Pour Netflix, la boue peut devenir de l’or. La formule est juste un peu adaptée: avec du sordide, on fait de l’argent (convertir l’argent en or n’a rien d’ésotérique). Et comme la réalité n’en est pas avare (du sordide), on comprend le fabuleux enrichissement de cette reine pondeuse d’images. Plus la réalité est fragmentée, torturée et souffrante; plus il y a de quoi faire de bonnes séries pleines de santé et de sang. La morale n’est pas originale: le malheur n’en est pas un pour tous, si l’on sait travailler son regard en fonction du profit. “Vilains vampires!”. C’est trop dire, la réalité se débrouille elle-même pour se saigner et devenir exsangue.
À partir de quoi Netflix fait-il son beurre? Des tueurs, elle tire la série I’m a killer; du suicide, le déjà fameux Ten Reason Why; des divisions politiques, elle pond sans couver Deux Catalognes; des prisons, la bien nommée The World’s Toughest Prisons, du terrorisme le nouveau-né Unabomber. Tous peu ou prou traités avec cette même standardisation qui convient a priori à tous les sujets.
La formule magique est la même; elle a fait ses preuves, on n’en demande pas plus. Rien à voir donc avec les efforts de l’artiste, qui, confronté au mal, parvient à le transformer en art. Les productions de Netflix procèdent plus de la dyspepsie et de l’indigestion suscitées par sa vénalité, que d’un lent processus de rumination. Je vous laisse filer la métaphore pour savoir ce qu’elle fait sur la tête des spectateurs.

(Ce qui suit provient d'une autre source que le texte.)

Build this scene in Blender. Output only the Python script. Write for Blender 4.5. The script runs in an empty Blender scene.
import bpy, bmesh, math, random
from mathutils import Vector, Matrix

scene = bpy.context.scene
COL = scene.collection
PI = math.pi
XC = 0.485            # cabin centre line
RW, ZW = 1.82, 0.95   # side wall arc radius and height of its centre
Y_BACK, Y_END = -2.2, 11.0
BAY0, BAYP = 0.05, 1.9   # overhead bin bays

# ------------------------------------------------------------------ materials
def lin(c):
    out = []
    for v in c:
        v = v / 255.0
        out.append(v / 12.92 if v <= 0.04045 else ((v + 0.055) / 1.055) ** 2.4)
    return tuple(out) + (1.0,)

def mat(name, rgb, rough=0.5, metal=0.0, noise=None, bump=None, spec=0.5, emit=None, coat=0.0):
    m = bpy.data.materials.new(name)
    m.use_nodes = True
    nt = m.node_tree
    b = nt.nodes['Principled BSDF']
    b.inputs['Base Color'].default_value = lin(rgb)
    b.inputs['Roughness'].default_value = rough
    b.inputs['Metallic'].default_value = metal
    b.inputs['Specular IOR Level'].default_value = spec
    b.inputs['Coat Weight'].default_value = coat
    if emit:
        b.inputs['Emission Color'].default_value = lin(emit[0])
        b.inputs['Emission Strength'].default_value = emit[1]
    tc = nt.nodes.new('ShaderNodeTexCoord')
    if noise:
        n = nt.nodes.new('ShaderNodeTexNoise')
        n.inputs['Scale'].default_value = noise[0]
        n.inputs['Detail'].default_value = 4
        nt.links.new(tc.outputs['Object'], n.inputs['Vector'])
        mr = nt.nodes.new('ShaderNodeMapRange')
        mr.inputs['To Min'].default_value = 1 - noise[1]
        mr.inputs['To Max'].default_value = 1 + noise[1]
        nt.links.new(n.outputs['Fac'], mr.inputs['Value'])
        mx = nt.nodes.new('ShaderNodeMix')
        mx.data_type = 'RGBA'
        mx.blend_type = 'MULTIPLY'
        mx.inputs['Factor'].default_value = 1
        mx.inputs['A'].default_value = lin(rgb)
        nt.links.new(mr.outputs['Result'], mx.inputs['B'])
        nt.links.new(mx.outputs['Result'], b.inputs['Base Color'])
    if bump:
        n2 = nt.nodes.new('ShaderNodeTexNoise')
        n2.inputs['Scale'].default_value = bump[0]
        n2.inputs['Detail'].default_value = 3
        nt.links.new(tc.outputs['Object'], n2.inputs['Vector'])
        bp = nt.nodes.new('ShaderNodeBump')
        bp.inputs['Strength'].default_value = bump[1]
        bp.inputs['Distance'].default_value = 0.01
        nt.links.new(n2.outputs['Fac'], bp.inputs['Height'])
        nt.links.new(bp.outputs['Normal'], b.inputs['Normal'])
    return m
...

Sa tentative de plus en plus accrue de se sauver en produisant les films de certains “noms” du cinéma comme Bong Joon-Ho ou Martin Scorsese n’est qu’un stratagème qui permet de détourner l’attention et de s’acheter une réputation. Le “gros” de Netflix reste cette opération détritivore rationalisée que l’on nomme divertissement, cette forme de gavage imagé qui permet de passer agréablement le temps; mais qui est loin, très loin de ce que l’on nomme, avec nostalgie peut-être, l’art.
“Pour que l’homme se réveille à sa véritable nature, il faut recadrer la réalité, réagencer sa perception et le réorienter[1]“, n’est-ce pas la mission de l’art ? Si son principe n’est pas bénévole, s’il ne cherche pas autrui en tant que liberté, mais si, à l’inverse, il ne cherche que l’asservissement veule d’un maximum de spectateurs alors nous sommes en droit de condamner et de critiquer sévèrement ce mode de production et toute la mentalité qui la sous-tend.
[1] Pacôme Thiellement, postface à Tout s’allume de Gébé, éd. Wombat, 2012.
Fan absolu de Netflix dès la première heure et avec plus de 3000 épisodes visionnés ces dernières années sur la plateforme, votre résumé m’étonne un peu. Avec 8 milliards d’investissement dans la seule zone européenne pour la production de séries, je vous invite à regarder de près le catalogue et à suivre des productions maison comme Norsemen (série décalée avec un humour nordique très apprécié). Des nouvelles façon de consommer le cinéma avec le Black Mirror: Bandersnatch. Le très réussi Dogs of Berlin avec une série allemande vraiment très très bien constituée. Slick Note avec le retour de Don Jonhson à l’écran dans la première saison, et ce pour le seul dernier trimestre 2018. Vous parlez toujours de l’art, mais il est peut-être temps de penser à ce que désire réellement le consommateur. Pour ma part, je préfère depuis des années les séries que le cinéma, et je trouve toujours passionnant de vivre quelques années avec des personnages très attachant vivant leurs histoire dans mon salon.